ASPR SEC. 1-109.1 (1976 ED.) SETS FORTH EIGHT PROCUREMENT ACTIONS WHICH ARE DEEMED "DEVIATIONS." IN EACH INSTANCE, ASPR SEC. 1-109.1, SUPRA, IS CONCERNED WITH A COURSE OF ACTION WHICH DIFFERS OR IS INCONSISTENT WITH THE PROVISIONS OF THE APPLICABLE ASPR. IT FOLLOWS THAT IF A PROCUREMENT ACTION IS TAKEN WITHIN THE MEANING OF THE ASPR, THEN NO DEVIATION, AS SUCH, HAS OCCURRED. ASPR SEC. 1-322.2 CONTAINS THE PROCEDURE FOR USING A MULTI-YEAR CONTRACT BOTH WHEN REGULARLY MANUFACTURED PRODUCTS ARE AND ARE NOT REGULARLY MANUFACTURED AND OFFERED FOR SALE IN SUBSTANTIAL QUANTITIES IN THE COMMERCIAL MARKET. HOWEVER, EVEN WHEN THE PRODUCT IS NOT AVAILABLE, THE HEAD OF THE PROCURING ACTIVITY IS EMPOWERED TO APPROVE THE USE OF MULTI-YEAR CONTRACTING UPON A DETERMINATION THAT THE QUANTITIES REPRESENT A SUBSTANTIAL PORTION OF THE TOTAL MARKET AND WOULD REQUIRE SPECIAL MANUFACTURING RUNS FOR SUBSTANTIALLY ALL OF THE GOVERNMENT'S REQUIREMENTS. THUS, IF THE PROVISIONS OF ASPR SEC. 1-322.2(A), SUPRA, ARE COMPLIED WITH, THE ACTION TAKEN IS DEEMED BY DEFINITION TO BE IN ACCORDANCE WITH THE ASPR, RATHER THAN A DEVIATION FROM IT.
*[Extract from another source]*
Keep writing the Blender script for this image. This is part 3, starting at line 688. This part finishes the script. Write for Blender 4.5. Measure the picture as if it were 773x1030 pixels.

HOWEVER, THIS RAISES THE QUESTION WHETHER AFLC'S RESPONSE TO THE REQUEST TO USE A MULTI-YEAR CONTRACT COMPORTED WITH ASPR SEC. 1 322.2(A), SUPRA. SINCE AFLC'S RESPONSE WAS COUCHED IN TERMS OF A DEVIATION, MAY IT BE DEEMED TANTAMOUNT TO A DETERMINATION PURSUANT TO THE ASPR? WE THINK SO. CLEARLY, AFLC CONSIDERED THE REQUEST IN LIGHT OF ASPR SEC. 1- 322.2(A)(V)(A), ID., BY THE REFERENCE TO THE PROVISION AND THE ALLUSION TO THE TOTAL MARKET CONSIDERATION. ALSO, WE AGREE WITH THE AIR FORCE'S ASSESSMENT THAT THE "TOTAL MARKET" CONCEPT MUST, IN CERTAIN INSTANCES, BE INTERPRETED AS MEANING LESS THAN COUNTRY WIDE. IN VIEW OF THE NEED FOR DELIVERIES WITHIN CERTAIN TIME FRAMES AND THE NATURE OF THE PRODUCT, CONSIDERATION OF THE COMMERCIAL MARKET FOR LOX AND LIN IN EXTREMELY DISTANT AREAS WOULD PRECLUDE ASPR SEC. 1 322.2(A)(V)(A), SUPRA, FROM HAVING ANY PRACTICAL MEANING OR APPLICATION. THE EXCEPTION TO THE NORM OF CONTRACTING ON A MULTI-YEAR BASIS WHEN THE PRODUCT IS NOT REGULARLY MANUFACTURED IS INTENDED TO PERMIT THE GOVERNMENT TO ACHIEVE ECONOMIES OF PROCUREMENT AND AVOID SERIOUS DISRUPTION OF THE NORMAL CIVILIAN MARKETPLACE. AS UCC POINTS OUT, THE TOTAL MARKETPLACE FOR SOUTHERN CALIFORNIA IS READILY DETERMINABLE, AND THIS PROCUREMENT DOES REPRESENT A SUBSTANTIAL PORTION OF IT.

THE "DEVIATION" ISSUED BY AFLC MENTIONS THE INABILITY TO DETERMINE EFFECTIVELY THE TOTAL MARKET. HOWEVER, AS A PROCEDURAL MATTER, THAT WOULD NOT SATISFY THE CONDITIONS OF ASPR SEC. 1-322.2(A)(V)(A), SUPRA, WHICH REQUIRE A SPECIFIC FINDING THAT THE PROCUREMENT REPRESENTS A SUBSTANTIAL PORTION OF THE TOTAL MARKET. HOWEVER, IF AFLC'S GRANTING OF THE "DEVIATION" MAY BE VIEWED AS ITS WILLINGNESS TO PERMIT MULTI YEAR CONTRACTING IN A SITUATION OTHER THAN SPECIFICALLY OUTLINED IN ASPR, IT MAY ALSO BE SAFELY ASSUMED THAT AFLC WOULD HAVE EXTENDED PERMISSION FOR A SITUATION WITHIN THE TERMS OF ASPR. THUS, WHILE THE "DEVIATION" MAY NOT HAVE COMPLIED LITERALLY WITH THE TERMS OF ASPR, WE DO NOT VIEW THIS DEFICIENCY AS HAVING PREJUDICED ANY COMPETITOR. UCC'S PROTEST ON THIS POINT IS DENIED.